*Task to complete*
Write out only the lines running from the one that contains "p=pos(t); n=noise(t,p,.25,4)" to the end of the material, both ends included.

*Collected material*
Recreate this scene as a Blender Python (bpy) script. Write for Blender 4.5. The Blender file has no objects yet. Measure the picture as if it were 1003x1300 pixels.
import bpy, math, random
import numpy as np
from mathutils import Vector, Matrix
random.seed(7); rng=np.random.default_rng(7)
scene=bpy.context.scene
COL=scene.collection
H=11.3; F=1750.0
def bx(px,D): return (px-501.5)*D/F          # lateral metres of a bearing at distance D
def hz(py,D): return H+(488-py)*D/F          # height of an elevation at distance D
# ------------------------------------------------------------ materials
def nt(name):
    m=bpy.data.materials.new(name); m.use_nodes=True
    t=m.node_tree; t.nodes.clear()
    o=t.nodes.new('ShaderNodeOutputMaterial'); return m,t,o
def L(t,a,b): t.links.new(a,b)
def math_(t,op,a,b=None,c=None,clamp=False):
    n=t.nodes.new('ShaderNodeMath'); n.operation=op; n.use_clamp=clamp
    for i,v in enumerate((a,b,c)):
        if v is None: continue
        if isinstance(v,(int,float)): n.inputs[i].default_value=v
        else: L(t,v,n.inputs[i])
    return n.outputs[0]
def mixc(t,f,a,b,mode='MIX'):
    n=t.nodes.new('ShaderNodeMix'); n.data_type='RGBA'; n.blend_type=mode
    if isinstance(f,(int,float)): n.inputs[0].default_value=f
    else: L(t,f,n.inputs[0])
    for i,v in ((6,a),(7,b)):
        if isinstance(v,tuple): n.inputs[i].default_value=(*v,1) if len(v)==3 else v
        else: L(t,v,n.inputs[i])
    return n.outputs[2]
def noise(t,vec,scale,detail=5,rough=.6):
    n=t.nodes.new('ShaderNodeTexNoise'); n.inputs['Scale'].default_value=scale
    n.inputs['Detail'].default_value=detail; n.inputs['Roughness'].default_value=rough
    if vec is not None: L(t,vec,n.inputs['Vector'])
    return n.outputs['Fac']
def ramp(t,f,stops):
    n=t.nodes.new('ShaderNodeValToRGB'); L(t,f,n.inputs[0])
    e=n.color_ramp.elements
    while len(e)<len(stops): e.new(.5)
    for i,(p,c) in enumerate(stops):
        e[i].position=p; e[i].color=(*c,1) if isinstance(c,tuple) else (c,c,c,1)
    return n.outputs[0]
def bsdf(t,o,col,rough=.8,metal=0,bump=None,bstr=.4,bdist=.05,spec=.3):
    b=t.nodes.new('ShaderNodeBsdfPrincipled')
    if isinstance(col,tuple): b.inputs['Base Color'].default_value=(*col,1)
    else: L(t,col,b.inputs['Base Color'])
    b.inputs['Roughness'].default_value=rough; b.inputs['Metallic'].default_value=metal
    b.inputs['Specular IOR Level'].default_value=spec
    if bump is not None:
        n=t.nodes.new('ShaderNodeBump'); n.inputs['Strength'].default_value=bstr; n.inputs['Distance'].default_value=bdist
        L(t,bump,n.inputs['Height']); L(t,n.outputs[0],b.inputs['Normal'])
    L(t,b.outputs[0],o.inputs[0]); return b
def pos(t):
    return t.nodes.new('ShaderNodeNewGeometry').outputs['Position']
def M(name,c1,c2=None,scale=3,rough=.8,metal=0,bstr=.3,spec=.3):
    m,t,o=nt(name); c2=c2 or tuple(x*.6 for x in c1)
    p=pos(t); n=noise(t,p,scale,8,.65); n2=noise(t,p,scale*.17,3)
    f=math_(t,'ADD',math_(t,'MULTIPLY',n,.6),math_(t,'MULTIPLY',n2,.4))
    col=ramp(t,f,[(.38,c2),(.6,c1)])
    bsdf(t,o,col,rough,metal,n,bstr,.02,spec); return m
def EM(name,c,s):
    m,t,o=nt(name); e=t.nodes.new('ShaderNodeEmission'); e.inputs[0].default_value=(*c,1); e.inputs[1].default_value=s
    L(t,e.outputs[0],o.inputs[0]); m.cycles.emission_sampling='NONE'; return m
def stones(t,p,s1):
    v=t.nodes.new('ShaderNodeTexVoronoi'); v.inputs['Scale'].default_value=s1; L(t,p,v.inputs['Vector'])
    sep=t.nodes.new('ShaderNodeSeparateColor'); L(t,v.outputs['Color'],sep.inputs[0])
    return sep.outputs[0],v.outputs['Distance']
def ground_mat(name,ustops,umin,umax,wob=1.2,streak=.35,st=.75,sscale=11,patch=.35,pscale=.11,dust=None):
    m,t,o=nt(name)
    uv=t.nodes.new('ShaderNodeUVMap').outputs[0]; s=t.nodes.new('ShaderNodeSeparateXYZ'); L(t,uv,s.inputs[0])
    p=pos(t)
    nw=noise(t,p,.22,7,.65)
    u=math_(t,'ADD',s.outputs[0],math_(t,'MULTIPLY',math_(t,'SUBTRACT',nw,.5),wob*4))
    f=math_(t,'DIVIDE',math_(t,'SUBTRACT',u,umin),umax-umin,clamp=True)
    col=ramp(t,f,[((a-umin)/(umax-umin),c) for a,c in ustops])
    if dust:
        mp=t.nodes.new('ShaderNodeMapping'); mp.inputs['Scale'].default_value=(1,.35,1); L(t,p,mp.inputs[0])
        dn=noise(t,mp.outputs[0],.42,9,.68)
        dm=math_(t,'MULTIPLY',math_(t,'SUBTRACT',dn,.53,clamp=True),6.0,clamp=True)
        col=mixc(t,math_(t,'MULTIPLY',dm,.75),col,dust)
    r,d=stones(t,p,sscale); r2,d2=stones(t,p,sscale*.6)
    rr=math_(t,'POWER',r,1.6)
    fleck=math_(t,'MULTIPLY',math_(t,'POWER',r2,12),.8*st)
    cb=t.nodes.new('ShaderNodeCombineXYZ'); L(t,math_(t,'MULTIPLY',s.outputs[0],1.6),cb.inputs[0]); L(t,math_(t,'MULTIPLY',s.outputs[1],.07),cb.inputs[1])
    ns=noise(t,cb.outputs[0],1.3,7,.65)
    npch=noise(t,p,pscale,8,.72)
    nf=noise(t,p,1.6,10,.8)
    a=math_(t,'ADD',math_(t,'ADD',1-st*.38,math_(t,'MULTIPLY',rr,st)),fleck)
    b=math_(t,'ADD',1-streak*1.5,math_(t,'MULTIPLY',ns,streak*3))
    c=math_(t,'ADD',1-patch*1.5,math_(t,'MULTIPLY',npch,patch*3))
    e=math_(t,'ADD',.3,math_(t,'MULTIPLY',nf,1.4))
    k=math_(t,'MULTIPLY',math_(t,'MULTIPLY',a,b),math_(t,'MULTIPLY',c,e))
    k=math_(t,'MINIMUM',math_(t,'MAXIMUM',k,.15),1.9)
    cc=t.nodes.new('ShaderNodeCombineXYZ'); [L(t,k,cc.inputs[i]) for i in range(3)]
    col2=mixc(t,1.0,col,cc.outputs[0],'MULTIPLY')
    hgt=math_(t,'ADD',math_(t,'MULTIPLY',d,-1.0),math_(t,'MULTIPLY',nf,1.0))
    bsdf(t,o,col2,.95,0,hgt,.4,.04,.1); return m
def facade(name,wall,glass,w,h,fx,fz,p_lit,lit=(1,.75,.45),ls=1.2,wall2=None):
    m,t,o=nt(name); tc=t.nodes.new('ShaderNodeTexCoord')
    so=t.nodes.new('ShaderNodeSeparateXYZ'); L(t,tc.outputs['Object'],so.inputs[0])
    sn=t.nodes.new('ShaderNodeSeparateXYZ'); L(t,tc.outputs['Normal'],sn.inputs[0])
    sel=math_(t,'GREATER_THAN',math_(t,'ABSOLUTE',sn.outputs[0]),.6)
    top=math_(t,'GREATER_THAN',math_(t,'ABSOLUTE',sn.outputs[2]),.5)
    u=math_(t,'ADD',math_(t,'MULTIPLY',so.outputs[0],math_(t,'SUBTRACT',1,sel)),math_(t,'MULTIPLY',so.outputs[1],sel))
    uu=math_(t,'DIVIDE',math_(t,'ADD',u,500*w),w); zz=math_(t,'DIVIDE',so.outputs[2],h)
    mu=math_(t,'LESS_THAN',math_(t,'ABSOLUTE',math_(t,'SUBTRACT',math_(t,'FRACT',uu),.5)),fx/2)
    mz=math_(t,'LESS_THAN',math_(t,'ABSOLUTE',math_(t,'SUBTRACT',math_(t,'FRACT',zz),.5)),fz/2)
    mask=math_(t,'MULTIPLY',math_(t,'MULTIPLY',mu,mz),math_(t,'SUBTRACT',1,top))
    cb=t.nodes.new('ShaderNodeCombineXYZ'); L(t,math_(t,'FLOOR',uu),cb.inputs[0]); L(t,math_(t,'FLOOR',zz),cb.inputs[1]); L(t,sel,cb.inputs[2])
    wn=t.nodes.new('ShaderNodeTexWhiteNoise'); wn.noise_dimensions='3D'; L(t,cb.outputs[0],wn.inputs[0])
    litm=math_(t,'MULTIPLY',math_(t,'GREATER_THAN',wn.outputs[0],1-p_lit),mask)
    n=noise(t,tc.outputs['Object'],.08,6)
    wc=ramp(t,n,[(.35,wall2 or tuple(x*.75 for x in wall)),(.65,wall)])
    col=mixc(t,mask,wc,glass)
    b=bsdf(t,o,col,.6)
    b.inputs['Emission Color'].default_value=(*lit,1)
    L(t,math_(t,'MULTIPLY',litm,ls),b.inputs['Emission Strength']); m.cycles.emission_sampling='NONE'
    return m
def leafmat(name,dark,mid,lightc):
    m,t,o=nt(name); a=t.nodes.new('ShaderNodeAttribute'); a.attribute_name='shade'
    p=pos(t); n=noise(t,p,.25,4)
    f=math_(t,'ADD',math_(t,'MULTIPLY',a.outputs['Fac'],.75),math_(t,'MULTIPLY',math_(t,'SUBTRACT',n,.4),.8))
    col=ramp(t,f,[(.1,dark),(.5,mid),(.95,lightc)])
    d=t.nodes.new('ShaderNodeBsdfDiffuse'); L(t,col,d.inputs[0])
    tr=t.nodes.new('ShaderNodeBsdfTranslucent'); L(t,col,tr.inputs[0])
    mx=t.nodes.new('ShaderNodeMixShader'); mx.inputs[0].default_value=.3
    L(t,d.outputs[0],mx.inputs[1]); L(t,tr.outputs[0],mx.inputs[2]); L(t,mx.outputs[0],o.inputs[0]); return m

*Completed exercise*
    p=pos(t); n=noise(t,p,.25,4)
    f=math_(t,'ADD',math_(t,'MULTIPLY',a.outputs['Fac'],.75),math_(t,'MULTIPLY',math_(t,'SUBTRACT',n,.4),.8))
    col=ramp(t,f,[(.1,dark),(.5,mid),(.95,lightc)])
    d=t.nodes.new('ShaderNodeBsdfDiffuse'); L(t,col,d.inputs[0])
    tr=t.nodes.new('ShaderNodeBsdfTranslucent'); L(t,col,tr.inputs[0])
    mx=t.nodes.new('ShaderNodeMixShader'); mx.inputs[0].default_value=.3
    L(t,d.outputs[0],mx.inputs[1]); L(t,tr.outputs[0],mx.inputs[2]); L(t,mx.outputs[0],o.inputs[0]); return m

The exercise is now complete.